== INFORMATION SHOWN

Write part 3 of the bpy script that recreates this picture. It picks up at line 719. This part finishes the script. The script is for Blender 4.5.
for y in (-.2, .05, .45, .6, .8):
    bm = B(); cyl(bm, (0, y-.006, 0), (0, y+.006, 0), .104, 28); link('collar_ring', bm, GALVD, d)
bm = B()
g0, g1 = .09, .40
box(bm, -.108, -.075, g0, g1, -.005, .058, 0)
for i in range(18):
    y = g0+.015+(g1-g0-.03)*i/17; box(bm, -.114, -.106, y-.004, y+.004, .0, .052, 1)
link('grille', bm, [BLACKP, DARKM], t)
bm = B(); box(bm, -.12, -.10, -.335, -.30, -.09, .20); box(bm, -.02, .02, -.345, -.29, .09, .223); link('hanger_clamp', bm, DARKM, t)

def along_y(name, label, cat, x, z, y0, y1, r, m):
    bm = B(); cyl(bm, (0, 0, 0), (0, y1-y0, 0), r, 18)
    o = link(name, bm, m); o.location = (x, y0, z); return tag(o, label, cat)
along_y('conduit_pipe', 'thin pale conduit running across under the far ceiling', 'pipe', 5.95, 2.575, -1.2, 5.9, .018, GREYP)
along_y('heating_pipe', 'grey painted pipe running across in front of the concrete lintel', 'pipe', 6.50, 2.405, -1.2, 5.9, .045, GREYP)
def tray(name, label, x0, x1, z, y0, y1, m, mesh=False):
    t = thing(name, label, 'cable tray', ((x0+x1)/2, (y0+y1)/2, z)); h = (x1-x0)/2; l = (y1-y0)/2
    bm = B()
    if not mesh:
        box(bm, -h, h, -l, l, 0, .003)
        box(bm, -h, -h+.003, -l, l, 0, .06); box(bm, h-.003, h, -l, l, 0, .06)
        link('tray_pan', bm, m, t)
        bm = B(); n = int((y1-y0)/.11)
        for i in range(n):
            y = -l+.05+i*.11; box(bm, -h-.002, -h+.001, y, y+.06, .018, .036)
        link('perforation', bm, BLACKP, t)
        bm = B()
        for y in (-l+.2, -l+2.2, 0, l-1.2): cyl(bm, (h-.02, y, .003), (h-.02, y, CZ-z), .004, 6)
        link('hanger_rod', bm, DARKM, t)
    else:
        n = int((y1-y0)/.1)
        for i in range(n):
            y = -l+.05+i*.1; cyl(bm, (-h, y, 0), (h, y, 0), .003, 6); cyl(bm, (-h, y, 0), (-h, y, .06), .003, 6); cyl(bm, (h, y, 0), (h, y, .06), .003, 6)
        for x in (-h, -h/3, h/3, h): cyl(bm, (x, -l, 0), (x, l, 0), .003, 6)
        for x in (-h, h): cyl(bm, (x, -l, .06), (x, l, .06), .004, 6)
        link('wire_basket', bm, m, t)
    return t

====

▶ **WHAT TO WORK ON**
Write out exactly the lines from the start of the material through the line with "bm = B(); box(bm, -.12, -.10, -.335, -.30, -.09, .20);". No other output is expected.

▶ **ANSWER BELOW**
Write part 3 of the bpy script that recreates this picture. It picks up at line 719. This part finishes the script. The script is for Blender 4.5.
for y in (-.2, .05, .45, .6, .8):
    bm = B(); cyl(bm, (0, y-.006, 0), (0, y+.006, 0), .104, 28); link('collar_ring', bm, GALVD, d)
bm = B()
g0, g1 = .09, .40
box(bm, -.108, -.075, g0, g1, -.005, .058, 0)
for i in range(18):
    y = g0+.015+(g1-g0-.03)*i/17; box(bm, -.114, -.106, y-.004, y+.004, .0, .052, 1)
link('grille', bm, [BLACKP, DARKM], t)
bm = B(); box(bm, -.12, -.10, -.335, -.30, -.09, .20); box(bm, -.02, .02, -.345, -.29, .09, .223); link('hanger_clamp', bm, DARKM, t)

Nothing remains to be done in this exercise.